Porque a imprensa corporativa praticamente opera numa só direção? Qual a origem desse discurso único?

Há algo intocável em história: A Luta de Classes! Muitos setores de esquerda se iludiram pensando que isto não existe mais. Deixaram, com isto, de aproveitar oportunidades políticas para se construir uma mídia própria, acreditando que quando necessário poderiam ter espaços na mídia corporativa. Eis que esta mídia cada dia é mais fascistizante, mais raivosa contra a democracia, contra os partidos de esquerda, os sindicatos. A origem deste discurso é que quando a burguesia percebe que não pode mais deixar governos populares governando, ela adota o discurso do golpe. Isso é luta de classes. Não há nenhuma chance desta mídia corporativa tornar-se plural, democrática, diversificada. Por acreditar nisto, a esquerda brasileira hoje está desarmada de mídia própria, sob um dilúvio tremendo de mentiras e ataques, e não tem sequer um panfletinho para responder. As ilusões cobram muito caro em história!

Porque o governo é tão imóvel quanto as medidas que democratizam a imprensa? Como explicar essa paralisia?

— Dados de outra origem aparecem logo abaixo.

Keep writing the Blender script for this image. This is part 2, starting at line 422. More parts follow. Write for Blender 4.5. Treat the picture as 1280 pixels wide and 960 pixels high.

Medo. Combinado, agora, com falta de maioria parlamentar para mudar a Constituição. Mas, há iniciativas que não requerem mudanças constitucionais. Democratizem a distribuição da publicidade institucional alcançando também as mídias comunitárias, universitárias, sindicais, populares. Parem de reprimir o movimento de rádios comunitárias, pois no governo Lula houve uma onda de repressão, apreensão e destruição de equipamentos de rádios comunitárias, o que não está previsto na lei, que prevê apenas a interdição dos equipamentos. O governo deve indenizar o movimento de rádios comunitárias por estes atos ilegais.